Return to Standing Rock

As many of us expected, President Trump has signed an executive order allowing work to resume on the Dakota Access Pipeline. Now, in the dead of winter, only a few hundred brave water protectors are on site to continue the struggle they began last year.

Screenshot of video shot at the Water Protectors camp in January, 2017.

This might be a good time to recall why we are fighting. First, as the Standing Rock Tribe has argued, the Army Corps of Engineers did not follow proper procedures in asking for tribal consultation. Theirs was a half- hearted effort, the Society of American Archaeologists made clear in a public letter opposing the pipeline:

After review of many documents associated with DAPL (see below), we conclude that there are unresolved questions regarding whether the USACE has fulfilled their Section 106 responsibilities in relation to the NHPA.

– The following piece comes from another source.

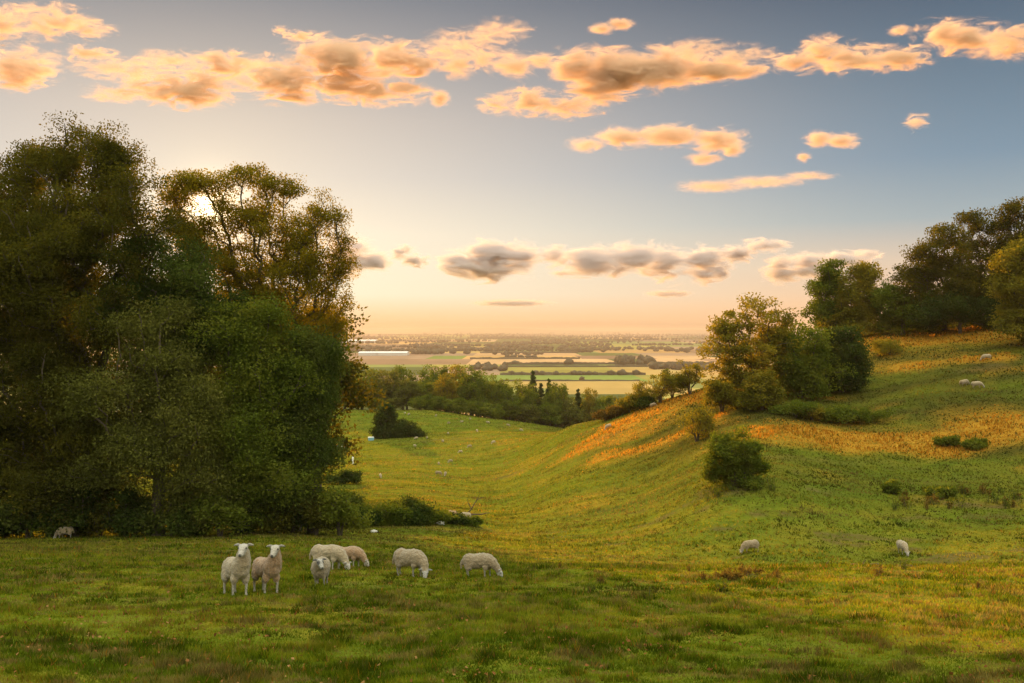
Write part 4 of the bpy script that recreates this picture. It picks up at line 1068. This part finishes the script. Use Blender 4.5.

Second, the pipeline runs though land adjacent to the Standing Rock Reservation which was never ceded to the United States. As the historians Jeff Ostler and Nick Estes explained in their January 16th article in Indian Country Today,

There is no question about the accuracy of Standing Rock’s contention that the pipeline is being constructed across lands recognized as Sioux territory under the 1851 Treaty. That treaty stated that the northern boundary for Sioux territory was at the Heart River, north of the Dakota Access Pipeline route. At first glance, it may seem as though the Sioux ceded these lands under the 1868 Treaty. Article 2 of the 1868 Treaty established a “permanent reservation” for the Sioux with a northern boundary at the current border between the states of North and South Dakota, in other words, south of the Dakota Access Pipeline route. However, under Article 16 of the 1868 Treaty, lands north of the permanent reservation were designated as “unceded Indian territory.” According to the Indian Claims Commission (ICC), in a 1978 decision, the northern boundary of the unceded Article 16 lands was the Heart River—the same boundary recognized in the 1851 Treaty. http://www.indianz.com/News/2017/01/17/jeffrey-ostler-and-nick-estes-treaties-a.asp

In the current political climate, facts such as these may have little impact on the president’s position. They are, however, facts.

Moreover, the environmental dangers involved in tunneling under Lake Oahe, a source of drinking water, have never been fully addressed.  Just this week in Iowa, nearly 140, 000 gallons of diesel fuel spewed from the Magellan Midstream Partners pipeline near Hanlontown. This follows a spill of some 250, 000 gallons of oil from the Colonial Pipeline in Shelby County, Alabama. For many observers, question still remain as to why part of the pipeline’s route was moved from its initial easement north of the city of Bismarck. If it is safe, and its environmental impact minimal, why further disturb the Missouri drainage?

Aerial view of Lake Oahe.

Finally, there are long-term questions concerning the necessity of further oil pipeline construction. Industry experts believe that most U.S, oil producing regions have “ample, if not excessive takeaway”—that is, there are more pipes than oil https://www2.deloitte.com/content/dam/Deloitte/us/Documents/energy-resources/us-er-greg-armstrong-north-american-midstream-sector.pdf).

Even though the President divested his investments in Energy Transfer Partners and Phillips 66, two companies involved in the pipeline’s construction, Energy Transfer Partners’ owner, Kelcy Warren, “gave $100,000 to Trump’s joint fundraising effort with the Republican Party” ( http://heavy.com/news/2017/01/trump-dakota-access-pipeline-executive-order-dapl-standing-rock-no-keystone-investment-energy-transfer-partners-kelcy-warren-donation/ ) Until he divested, the President is believed to have had a much as  million dollars invested in the project’s sponsor companies.

This appearance of conflict of interest on the part of the President—when coupled with the legal and environmental problems surrounding the Dakota Access Pipeline itself—ought to be enough reason for fair-minded Americans to urge their leaders to stand down construction for the time being. Although many politicians have raised the specter of job losses and have dangled the promise of better economic times for the people of North Dakota once the pipeline is completed, the oil industry’s own prognosis does not suggest there will be another boom anytime soon. To add insult to injury, the fracturing methods commonly used to release this kind of oil (and much of the natural gas in other pipelines) is already causing earthquakes in Oklahoma and Texas. Once again, the earthquakes, like the pipelines, are wreaking havoc on Native communities, while their non-Native neighbors reap the benefits of lower energy costs and freedom from worry that the spills and quakes will every occur in their own communities.

Damage in Oklahoma earthquake of 2015.